→ **What you will do**: Copy out the listing that follows, exactly, without its pictures.

→ **Raw data**:
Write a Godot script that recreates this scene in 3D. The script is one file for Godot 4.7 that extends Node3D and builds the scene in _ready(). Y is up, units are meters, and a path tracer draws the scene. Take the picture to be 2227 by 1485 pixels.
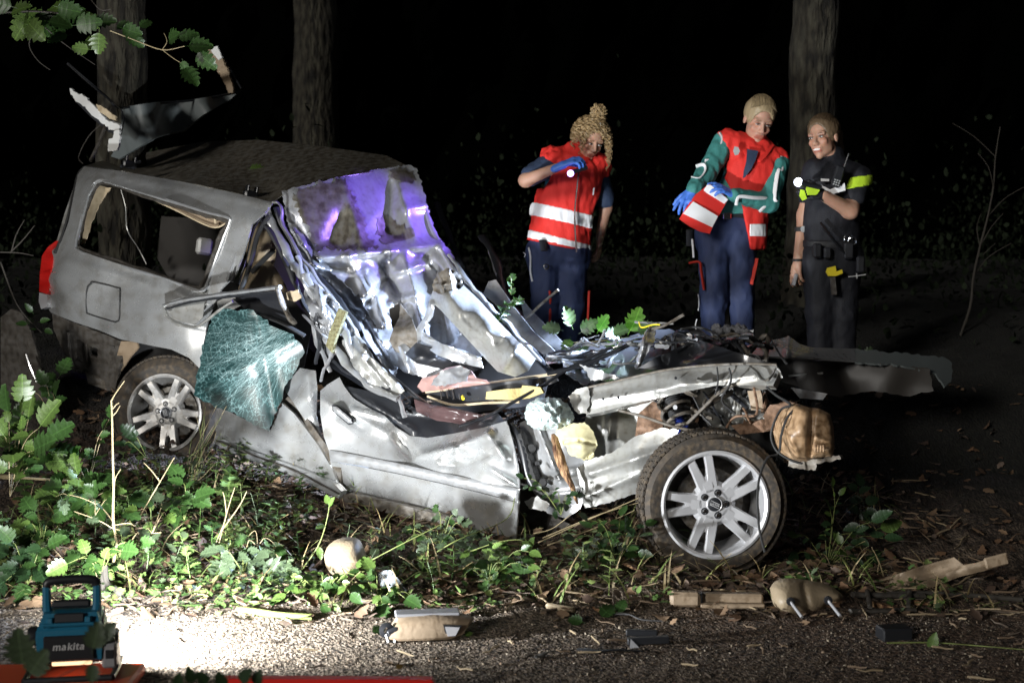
extends Node3D

# ---------------------------------------------------------------- measures
const FOCAL := 2885.0      # focal length of the photograph in its own pixels
const TILT := 4.074        # the camera looks down by this many degrees
const EYE := 1.5           # camera height above the road
var look := Basis()
var names := {}
var M := {}
var rng := RandomNumberGenerator.new()
var noise_a := FastNoiseLite.new()
var noise_b := FastNoiseLite.new()

# a measured point: column and row in the photograph, metres of depth
func at(px: float, py: float, d: float) -> Vector3:
	return Vector3(0, EYE, 0) + look * Vector3((px - 1113.5) / FOCAL * d, -(py - 742.5) / FOCAL * d, -d)

# a measured point on the car: metres behind the plane of its near flank
func car(px: float, py: float, off: float) -> Vector3:
	var u := (px - 1113.5) / FOCAL
	return at(px, py, (5.636 + off) / (0.5077 * u + 0.8615))

func flank_dir() -> Vector3:
	return Vector3(0.8615, 0, 0.5077)

func numbered(parent: Node, called: String) -> String:
	var key := str(parent.get_instance_id()) + "/" + called
	if not names.has(key):
		names[key] = 0
		return called
	names[key] += 1
	return "%s_%03d" % [called, names[key]]

func tag(o: Node, label: String, category: String, group := "", kind := "") -> Node:
	if label: o.set_meta("label", label)
	if category: o.set_meta("category", category)
	if group: o.set_meta("group", group)
	if kind: o.set_meta("kind", kind)
	return o

func thing(called: String, where: Vector3, label: String, category: String, group := "") -> Node3D:
	var o := Node3D.new()
	o.name = numbered(self, called)
	add_child(o, true)
	o.position = where
	tag(o, label, category, group)
	return o

# one named mesh; points are in world metres, shifted to the parent thing
func put(called: String, mesh: Mesh, mat: Material, parent: Node = null, where := Transform3D()) -> MeshInstance3D:
	var o := MeshInstance3D.new()
	o.mesh = mesh
	o.material_override = mat
	if parent == null:
		parent = self
	o.name = numbered(parent, called)
	parent.add_child(o, true)
	o.transform = where
	return o

# the same for a mesh whose points are given in the world
func place(called: String, mesh: Mesh, mat: Material, parent: Node3D) -> MeshInstance3D:
	var shift := Vector3.ZERO
	var p: Node = parent
	while p != null and p != self:
		shift -= (p as Node3D).position
		p = p.get_parent()
	return put(called, mesh, mat, parent, Transform3D(Basis(), shift))

func group_node(called: String, parent: Node3D) -> Node3D:
	var o := Node3D.new()
	o.name = numbered(parent, called)
	parent.add_child(o, true)
	return o

func rf(a: float, b: float) -> float:
	return rng.randf_range(a, b)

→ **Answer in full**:
Write a Godot script that recreates this scene in 3D. The script is one file for Godot 4.7 that extends Node3D and builds the scene in _ready(). Y is up, units are meters, and a path tracer draws the scene. Take the picture to be 2227 by 1485 pixels.
extends Node3D

# ---------------------------------------------------------------- measures
const FOCAL := 2885.0      # focal length of the photograph in its own pixels
const TILT := 4.074        # the camera looks down by this many degrees
const EYE := 1.5           # camera height above the road
var look := Basis()
var names := {}
var M := {}
var rng := RandomNumberGenerator.new()
var noise_a := FastNoiseLite.new()
var noise_b := FastNoiseLite.new()

# a measured point: column and row in the photograph, metres of depth
func at(px: float, py: float, d: float) -> Vector3:
	return Vector3(0, EYE, 0) + look * Vector3((px - 1113.5) / FOCAL * d, -(py - 742.5) / FOCAL * d, -d)

# a measured point on the car: metres behind the plane of its near flank
func car(px: float, py: float, off: float) -> Vector3:
	var u := (px - 1113.5) / FOCAL
	return at(px, py, (5.636 + off) / (0.5077 * u + 0.8615))

func flank_dir() -> Vector3:
	return Vector3(0.8615, 0, 0.5077)

func numbered(parent: Node, called: String) -> String:
	var key := str(parent.get_instance_id()) + "/" + called
	if not names.has(key):
		names[key] = 0
		return called
	names[key] += 1
	return "%s_%03d" % [called, names[key]]

func tag(o: Node, label: String, category: String, group := "", kind := "") -> Node:
	if label: o.set_meta("label", label)
	if category: o.set_meta("category", category)
	if group: o.set_meta("group", group)
	if kind: o.set_meta("kind", kind)
	return o

func thing(called: String, where: Vector3, label: String, category: String, group := "") -> Node3D:
	var o := Node3D.new()
	o.name = numbered(self, called)
	add_child(o, true)
	o.position = where
	tag(o, label, category, group)
	return o

# one named mesh; points are in world metres, shifted to the parent thing
func put(called: String, mesh: Mesh, mat: Material, parent: Node = null, where := Transform3D()) -> MeshInstance3D:
	var o := MeshInstance3D.new()
	o.mesh = mesh
	o.material_override = mat
	if parent == null:
		parent = self
	o.name = numbered(parent, called)
	parent.add_child(o, true)
	o.transform = where
	return o

# the same for a mesh whose points are given in the world
func place(called: String, mesh: Mesh, mat: Material, parent: Node3D) -> MeshInstance3D:
	var shift := Vector3.ZERO
	var p: Node = parent
	while p != null and p != self:
		shift -= (p as Node3D).position
		p = p.get_parent()
	return put(called, mesh, mat, parent, Transform3D(Basis(), shift))

func group_node(called: String, parent: Node3D) -> Node3D:
	var o := Node3D.new()
	o.name = numbered(parent, called)
	parent.add_child(o, true)
	return o

func rf(a: float, b: float) -> float:
	return rng.randf_range(a, b)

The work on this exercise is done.